By , Minggu, 10 Agustus 2014 | 09:31 WIB

Presiden keenam Susilo Bambang Yudhoyono, menurut penulis, lebih banyak menggunakan otak kiri. Dia sangat detail dan membutuhkan penalaran yang cermat sebelum memutuskan sesuatu, hal kemudian tampak sebagai sifat ragu-ragu dan lambat dalam mengambil keputusan penting. Ini berbeda dengan Habibie yang juga dominan otak kiri, tetapi lebih cepat dan tanggap dalam merespons setiap permasalahan penting. SBY sangat hati-hati dan lambat, suatu kekurangan yang sekaligus menjadi kelebihannya.

Otak kanan

Presiden terpilih 2014, Joko Widodo, lebih banyak menggunakan otak kanan dibanding otak kiri. Ini tampak dari kegemarannya blusukan untuk memahami masalah masyarakat dan membangun komunikasi langsung dengan masyarakat.

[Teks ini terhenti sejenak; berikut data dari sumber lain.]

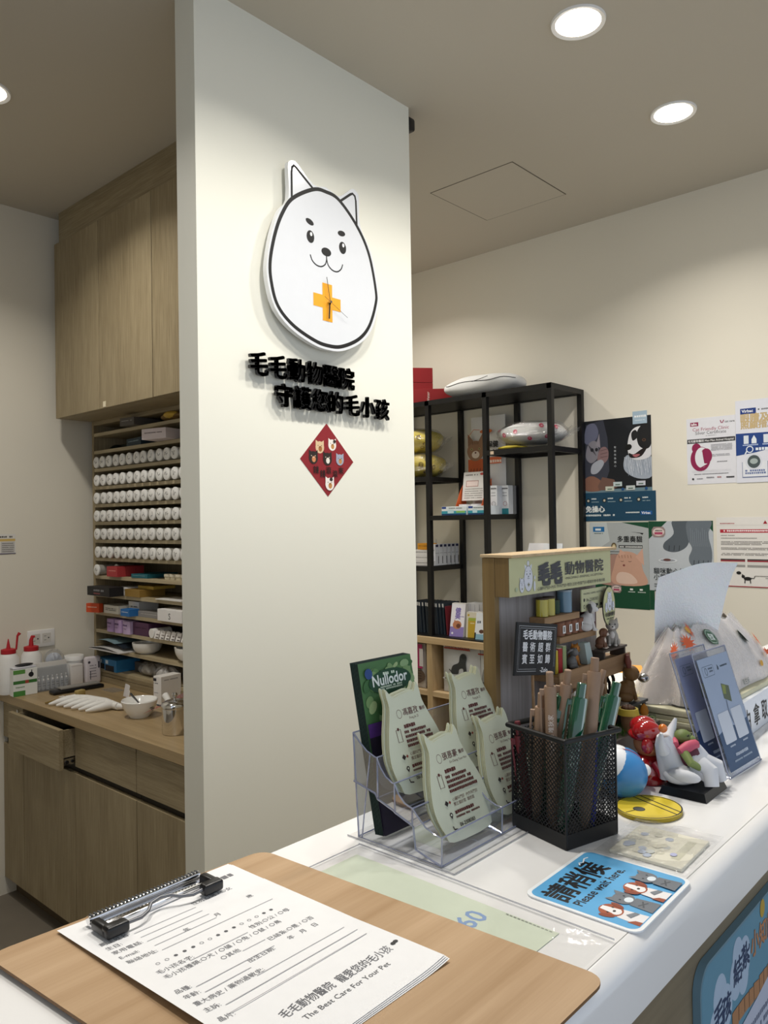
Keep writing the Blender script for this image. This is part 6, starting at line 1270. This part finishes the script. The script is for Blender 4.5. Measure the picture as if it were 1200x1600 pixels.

Bersentuhan langsung dengan rakyat menggugah emosi dan intuisi Jokowi untuk menyelesaikan masalah secara cepat dan langsung. Namun, ada hal yang belum tampak dari peran otak kanan yaitu munculnya ide besar dan kreativitas tentang berbangsa dan bernegara.

Penampilan Jokowi yang sederhana dan memikat banyak orang belum ditunjang "ide besar dan kreativitas tinggi" yang menunjukkan kesempurnaan otak kanan seorang presiden terpilih.

Beruntung Jokowi punya wakil presiden terpilih Jusuf Kalla yang kemampuan otak kanan dan kirinya berimbang sehingga bisa menutup kekurangannya.

Kita membutuhkan presiden dan wakil presiden yang mampu mengoptimalkan otak kanan-kiri secara bersamaan dan bersinergi untuk memecahkan persoalan bangsa yang kompleks dan rumit ini, serumit misteri susunan otak manusia yang belum banyak terpecahkan.

Selamat datang kepada Presiden Indonesia ke-7 beserta wakilnya, Jokowi-JK.